La guerra dei prezzi: lo scontro su Expo – Nel tempo le tariffe sono cresciute, ma – sottolineano i tassisti – meno dell’inflazione. Secondo i padroncini delle auto bianche, la prova che liberalizzare il mercato non porta prezzi migliori è quanto accaduto a Dublino, dove i tassisti sono oltre 11 mila, ma una corsa costa in media più che a Roma (dove le licenze sono 7.661). Nella Capitale, però, le tariffe sono più alte che a Barcellona, Praga, New York, Madrid e Parigi. Stesso discorso per Milano, dove in vista di Expo è partito un braccio di ferro con il Comune che vuole imporre una tariffa forfettaria dal centro ai padiglioni dell’esposizione per evitare che i visitatori vengano spennati dai furbetti. “Non ci sono le corsie preferenziali.
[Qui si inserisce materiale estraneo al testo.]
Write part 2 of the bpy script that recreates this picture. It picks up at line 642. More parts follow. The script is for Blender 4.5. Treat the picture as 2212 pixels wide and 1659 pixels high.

Di tariffe non si parla fino a dopo l’evento”, spiegano le sigle sindacali. Il rischio di truffe, però, è alto. In città, come in tutta Italia, le centraline fisse per chiamare un taxi non hanno mai funzionato davvero e si rischia il caos. Nel settore, la tecnologia è ancora agli albori. In alcuni Paesi, i taxi sono entrati in Uber, in Italia la categoria ha deciso di non farlo per non lasciare agli americani – un’azienda che vale 17 miliardi di dollari – una percentuale dei ricavi e il controllo del servizio. La concorrenza ha però spinto il settore ad evolversi. Oggi It Taxi, l’app lanciata a settembre dall’Unione radiotaxi italiana conta su 10 mila auto e 40 città coperte, con centomila download effettuati. Ma ha ancora molta strada da fare. Per ora si paga con Paypal (a breve – promette l’Uri, l’azienda accetterà anche il pagamento con carta) e non è possibile avere un preventivo certo della corsa, vero punto di forza della startup californiana. Uber poi è uguale in tutto il mondo, mentre It Taxi sta cercando di stringere accordi con le sigle europee per evitare ai turisti stranieri di dover scaricare l’applicazione una volta arrivati in Italia. Forse due anni di Uber stanno iniziando a dare i loro frutti. La battaglia, però, continuerà. Dopo averlo fatto saltare dal dl concorrenza, Lupi ha promesso agli Ncc che il tema verrà affrontato in un testo apposito. Nel frattempo i tassisti hanno trovato un gruppo di deputati disponibile a presentare un emendamento che renda stabili i divieti imposti a suo tempo da Alemanno. A Pasqua, l’Authority dei trasporti chiuderà la sua analisi, e potrebbe chiedere al governo di liberalizzare davvero il mercato. Finito l’Expo, ripartirà la guerra.